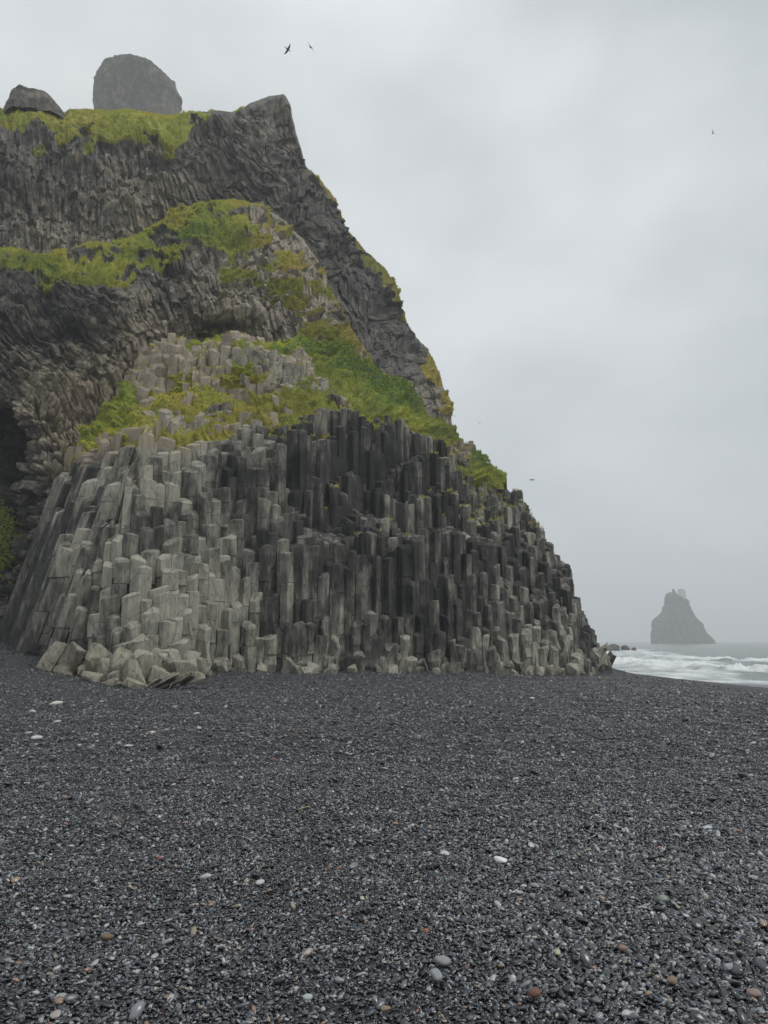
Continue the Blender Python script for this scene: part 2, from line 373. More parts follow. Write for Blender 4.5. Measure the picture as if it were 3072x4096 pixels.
def cell_col(i, j):
    """one prism: verts, faces, tint"""
    q0 = ci[i, j] + .5 * (j % 2); r0 = float(j)
    cs = [(0, 2 / 3), (.5, 1 / 3), (.5, -1 / 3), (0, -2 / 3), (-.5, -1 / 3), (-.5, 1 / 3)]
    q = np.array([q0 + a for a, b in cs]); r = np.array([r0 + b for a, b in cs])
    x, y = hexv(q, r)
    mx, my = x.mean(), y.mean()
    z1 = float(Hs[i, j])
    # lowest neighbour
    nb = []
    for a, b in ((1, 0), (-1, 0), (0, 1), (0, -1), (1 if j % 2 else -1, 1), (1 if j % 2 else -1, -1)):
        ii, jj = i + a, j + b
        if 0 <= ii < NX and 0 <= jj < NY: nb.append(Hfull[ii, jj])
    lo = min(nb) if nb else -1
    if lo > z1 + 1.0: return None
    z0 = max(min(lo, z1) - 1.1, GZ[i, j] - 1.2)
    g = .99 - .02 * rnd.random() - (0 if incol[i, j] else .05)
    low = float(ss(5.0, 0.5, z1))            # wave-worn near the beach
    tx, ty = (rnd.random() - .5) * .6, .05 + .7 * rnd.random() ** 1.6
    chunk = float(np.clip(ss(-4, -8, mx) * ss(9, 6, z1) * .9 + low, 0, 1)); bx = by = 0.0; bs = 1.0; nxt = z1 - .7 - rnd.random()
    def P(k, z, s, ph):
        xx = mx + (x[k] - mx) * g * s; yy = my + (y[k] - my) * g * s
        return [xx, yy, z]
    zs = [z1]; z = z1; jn = set(); jn2 = set(); zj = z1 - .5 - 1.3 * rnd.random()
    while z > z0:
        z -= .38 + .25 * rnd.random(); zs.append(max(z, z0))
        if z < zj and z > z0 + .2: zs += [z - .03, z - .06]; z -= .06; jn.add(len(zs) - 2); jn2.add(len(zs) - 1); zj = z - .5 - 1.7 * rnd.random()
    joint = rnd.random() * 2
    V = []; n = 12
    for li, z in enumerate(zs):
        s = bs - .02 * rnd.random()
        if li in jn: s -= .09 + .05 * chunk      # a cross joint: notch, then the next block sits a little aside
        if li in jn2:
            bx, by = (.05 + .2 * chunk) * (rnd.random() - .5), (.05 + .2 * chunk) * (rnd.random() - .5); bs = 1 + (.03 + .12 * chunk) * (rnd.random() - .5)
        ox, oy = bx + .02 * (rnd.random() - .5), by + .02 * (rnd.random() - .5)
        for k in range(6):
            a = P(k, z, s, 0); b = P((k + 1) % 6, z, s, 0)
            for e in (a, [(a[0] + b[0]) / 2, (a[1] + b[1]) / 2, z]):
                e[0] += ox + (rnd.random() - .5) * (.012 + .10 * low); e[1] += oy + (rnd.random() - .5) * (.012 + .10 * low)
                if li == 0:
                    e[2] += tx * (e[0] - mx) + ty * (e[1] - my) - .05
                    e[0] = mx + (e[0] - mx) * .975; e[1] = my + (e[1] - my) * .975
                elif li == 1: e[2] += .5 * (tx * (e[0] - mx) + ty * (e[1] - my))
                V.append(e)
    F_ = []
    for l in range(len(zs) - 1):
        for k in range(n):
            k2 = (k + 1) % n
            F_.append((l * n + k, l * n + k2, (l + 1) * n + k2, (l + 1) * n + k))
    # top: inner ring and centre, a little dished or domed
    b = len(V); dome = (rnd.random() - .6) * .12
    for k in range(n):
        e = V[k]; V.append([mx + (e[0] - mx) * .8, my + (e[1] - my) * .8, e[2] + .05 + dome * .4 + tx * (e[0] - mx) * -.1])
    V.append([mx, my, z1 + .05 + dome])
    for k in range(n):
        k2 = (k + 1) % n
        F_.append((k2, k, b + k, b + k2)); F_.append((b + k2, b + k, b + n))
    V = np.array(V)
    if not incol[i, j]:
        V[:, 1] += .18 * vn(V[:, 0] * 1.1 + 9, V[:, 1] * 1.1, V[:, 2] * 1.1, 8)
        V[:, 0] += .18 * vn(V[:, 0] * 1.3, V[:, 1] * 1.3, V[:, 2] * 1.3, 3); V[:, 2] += .3 * vn(V[:, 0] * 1.5, V[:, 1] * 1.5, V[:, 2], 4)
    if low > .02:
        V += low * .22 * np.stack([vn(V[:, 0] * 1.6, V[:, 1] * 1.6, V[:, 2] * 1.6, 60 + q_) for q_ in range(3)], -1)
    V[:, 0] += lean(V[:, 0]) * np.clip(V[:, 2], 0, 13)
    return V, F_
cols = []
for i in range(NX):
    for j in range(NY):
        if not valid[i, j]: continue
        r_ = cell_col(i, j)
        if r_ is None: continue
        V, F_ = r_
        u, v = cu[i, j], cv[i, j]
        f = [Hfull[i, j - 1], Hfull[min(i + 1, NX - 1), j - 1]] if j > 0 else [GZ[i, j]]
        score = max(0, Hs[i, j] - min(f)) if incol[i, j] else 0
        cols.append((score, V, F_, u, v, i, j))
print('columns', len(cols))
def col_attrs(V, u, v, i, j, slope):
    uu, vv = uv(V[:, 0], V[:, 1], V[:, 2])
    t = np.clip(tintL(uu, vv) * (.8 + .1 * vn(V[0, 0] / 1.7, V[0, 1] / 1.7, 0, 611)) + .34 * vn(V[0, 0] / 2.2, V[0, 1] / 2.2, V[0, 2] / 2.5, 612), 0, 1.1)
    warm = np.full(len(V), 0.0)
    if slope: warm[:] = .65; t = t * (.72 + .5 * rnd.random())
    else: warm[:] = np.clip(1 - (vv - vct(uu)) / 28, 0, 1) * np.clip((330 - uu) / 120, .25, 1)
    return t, warm, np.full(len(V), rnd.random())
outcrop = bpy.data.objects.new('basalt_outcrop', None); C.objects.link(outcrop); outcrop.location = (0, 40, 0)
tag(outcrop, 'tall dark grey outcrop of broken six-sided basalt columns rising from the black beach', 'rock outcrop')
def put_local(V): return V - np.array([0, 40, 0])
incols = [c for c in cols if incol[c[5], c[6]]]
incols.sort(key=lambda c: -c[0])
stubs = [c for c in cols if not incol[c[5], c[6]]]
def merge(lst, slope):
    Vs, Fs, A, B, D = [], [], [], [], []; k = 0
    for sc_, V, F_, u, v, i, j in lst:
        Vs.append(V); Fs += [tuple(q + k for q in f) for f in F_]; k += len(V)
        a, b, d = col_attrs(V, u, v, i, j, slope); A.append(a); B.append(b); D.append(d)
    return np.vstack(Vs), Fs, dict(tint=np.concatenate(A), warm=np.concatenate(B), var=np.concatenate(D))
for c in incols[:100]:
    V, F_, at = merge([c], False)
    o = mesh_np('basalt_column', put_local(V), F_, M_col, at, parent=outcrop)
V, F_, at = merge(incols[100:], False)
o = mesh_np('smaller_columns', put_local(V), F_, M_col, at, parent=outcrop); o['kind'] = 'stuff'
V, F_, at = merge(stubs, True)
o = mesh_np('column_stubs', put_local(V), F_, M_pale, at, parent=outcrop); o['kind'] = 'stuff'
print('stubs', len(stubs))

# ------------------------------------------------------------------ relief surfaces
def relief(name, us, top, bot, nr, depth, disp, mat, attrs, back=((4, -.5), (14, -3), (40, -14)), parent=None, edge=.0, lift=None):
    rows = np.linspace(0, 1, nr)
    t_ = top(us) + edge * fbm(us / 9, us * 0, 3.3, 4, 88) if edge else top(us)
    U = np.repeat(us[None], nr, 0); V_ = t_[None] + (bot(us) - t_)[None] * rows[:, None]
    Yd = depth(U, V_)
    P = pt(U, V_, Yd)
    du = np.gradient(P, axis=1); dv = np.gradient(P, axis=0)
    N = np.cross(dv, du); N /= np.linalg.norm(N, axis=-1, keepdims=True) + 1e-9
    N = np.where((N[..., 1:2] > 0), -N, N)
    A = attrs(U, V_, P)
    d = disp(U, V_, P, A)
    keep = .12 + .88 * ss(0, 12, V_ - t_[None]) if name != 'turf_slope' else 1.0
    P = P + N * (d * keep)[..., None]
    # rows going back behind the skyline
    bk = []
    for L_, dz in reversed(back):
        q = P[0].copy(); k = (q[:, 1] + L_) / q[:, 1]
        q = np.stack([q[:, 0] * k, q[:, 1] * k, q[:, 2] + dz], -1); bk.append(q)
    P2 = np.concatenate([np.array(bk), P], 0)
    A2 = {k: np.concatenate([np.repeat(a[:1], len(bk), 0), a], 0) for k, a in A.items()}
    o = mesh_np(name, P2.reshape(-1, 3), grid_faces(P2.shape[0], P2.shape[1])[:, ::-1], mat, {k: a.ravel() for k, a in A2.items()}, smooth=False, parent=parent)
    return o, P, A
def streaks(q, al, wa, wl, s):
    """bundles of broken columns: straight strips, each cut across at its own heights, blocks standing out by different amounts"""
    r_ = 0
    for k, (m, amp) in enumerate(((1.0, .75), (2.7, 1.1))):
        a = q / (wa * m) + .2 * fbm(q / (wa * 9), al / (wl * 3), 0, 2, s + 5 + k) + .10 * vn(al / 5, q / 9, 0, s + 55)
        c = np.floor(a); f = a - c; z0 = np.zeros_like(c)
        b = al / (wl * m ** .7) * (.6 + .8 * _h(c, z0, z0, s + 11 + k)) + 10 * _h(c, z0, z0, s + 12 + k)
        sg = np.floor(b); fb = b - sg
        r_ = r_ + amp * (_h(c, sg, z0, s + 13 + k) - .5) + amp * .55 * (.25 - (f - .5) ** 2) + amp * .25 * (fb - .5)
    return r_
# --- far wall with the peak (skyline)
topF = lin([(-60, 112), (0, 109), (20, 112), (62, 116), (70, 109), (95, 110), (130, 111), (165, 116), (180, 115), (190, 112), (215, 111), (235, 113), (243, 108), (250, 102), (262, 99), (270, 95), (284, 95), (290, 106),
            (296, 130), (303, 155), (306, 166), (322, 183), (335, 200), (342, 222), (352, 237), (364, 250), (384, 268), (392, 282), (399, 300), (404, 318), (412, 335), (425, 347), (434, 362), (440, 380), (448, 398), (452, 424), (458, 450), (475, 520)])
botF = lin([(-60, 300), (0, 290), (160, 260), (232, 240), (300, 290), (345, 370), (374, 400), (440, 460), (475, 530)])
DF = TPS([(-40, 112, 78), (-40, 150, 72), (-40, 260, 66), (0, 112, 78), (0, 145, 72), (0, 200, 69), (0, 260, 66), (80, 112, 80), (80, 150, 73.5), (80, 200, 71), (80, 260, 68),
          (160, 117, 82), (160, 152, 75.5), (160, 200, 73), (180, 250, 71), (230, 114, 86), (230, 150, 79), (230, 200, 76), (262, 102, 86), (265, 130, 81.5), (275, 170, 80), (284, 98, 85), (290, 140, 83), (300, 160, 87),
          (300, 235, 80), (325, 215, 84), (340, 225, 90), (350, 300, 83), (375, 290, 86), (392, 287, 92), (400, 370, 84), (430, 365, 93), (440, 420, 88), (455, 440, 94), (470, 500, 94), (350, 250, 91)], .001)
gF = TPS([(0, 118, .9), (40, 130, .9), (80, 125, .8), (120, 135, .9), (150, 125, .6), (170, 140, .8), (200, 125, .3), (230, 125, .2), (250, 130, -.4), (270, 110, -.9), (285, 120, -1.2), (0, 150, -.6), (60, 165, -.9), (120, 165, -.7), (180, 165, -.8), (220, 160, -.9),
          (100, 220, -1.2), (0, 220, -.8), (0, 200, -.8), (200, 200, -1.2), (250, 180, -1.4), (300, 200, -1.5), (310, 170, .2), (325, 190, .7), (335, 205, .7), (330, 235, -.7), (350, 245, .5), (365, 258, .6), (355, 280, -1), (385, 275, .7), (395, 295, .6), (380, 310, -.8),
          (405, 325, .3), (400, 350, -1.1), (420, 345, .6), (432, 362, .7), (438, 385, .5), (425, 385, -.1), (447, 410, .2), (440, 440, -.2), (410, 390, -1.2), (350, 330, -1.3), (300, 260, -1.2)], .02)
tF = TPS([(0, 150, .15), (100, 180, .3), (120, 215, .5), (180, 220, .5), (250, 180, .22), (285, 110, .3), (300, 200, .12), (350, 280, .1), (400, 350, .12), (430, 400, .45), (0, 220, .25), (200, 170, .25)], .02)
def slant(U, V_):
    g = .85 * ss(90, 250, U)
    return U - g * (V_ - 190), V_ + .4 * g * (U - 250)
def attF(U, V_, P):
    U0 = U; U = np.maximum(U, -60) + 0 * U
    n = fbm(U0 / 22, V_ / 10, 0, 4, 7)
    g = gF(U, V_) - .2 + 1.25 * n + .35 * fbm(U / 6, V_ / 4, 0, 2, 177)
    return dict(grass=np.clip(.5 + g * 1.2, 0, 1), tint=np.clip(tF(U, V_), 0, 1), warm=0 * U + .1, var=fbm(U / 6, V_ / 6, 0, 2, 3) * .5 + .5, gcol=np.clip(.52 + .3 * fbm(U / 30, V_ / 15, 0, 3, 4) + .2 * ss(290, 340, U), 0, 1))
def dispF(U, V_, P, A):
    q, al = slant(U, V_)
    g = ss(.35, .65, A['grass'])
    far_ = ss(252, 286, U - .25 * (V_ - 150))
    rock = .7 * streaks(q, al, 3.2, 13, 1) * (1 - far_) + .5 * far_ * streaks(U - .22 * V_, V_, 4.0, 12, 44) + 2.2 * fbm(U / 42, V_ / 26, 0, 4, 8) + .3 * fbm(U / 9, V_ / 9, 0, 2, 9)
    gr = 1.6 * fbm(U / 22, V_ / 11, 0, 4, 12) + .8 * np.abs(fbm(U / 7, V_ / 5, 0, 3, 13)) + .3
    return rock * (1 - g) + gr * g
cliff = bpy.data.objects.new('cliff', None); C.objects.link(cliff); cliff.location = (-10, 60, 0); cliff['kind'] = 'structure'
usF = np.concatenate([np.arange(-330, -60, 1.6), np.arange(-60, 475, .75)])
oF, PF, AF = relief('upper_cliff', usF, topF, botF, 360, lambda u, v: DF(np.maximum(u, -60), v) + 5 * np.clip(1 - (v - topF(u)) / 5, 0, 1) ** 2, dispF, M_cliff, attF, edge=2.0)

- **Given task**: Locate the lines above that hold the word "attF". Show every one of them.

- **Solution below**:
def attF(U, V_, P):
oF, PF, AF = relief('upper_cliff', usF, topF, botF, 360, lambda u, v: DF(np.maximum(u, -60), v) + 5 * np.clip(1 - (v - topF(u)) / 5, 0, 1) ** 2, dispF, M_cliff, attF, edge=2.0)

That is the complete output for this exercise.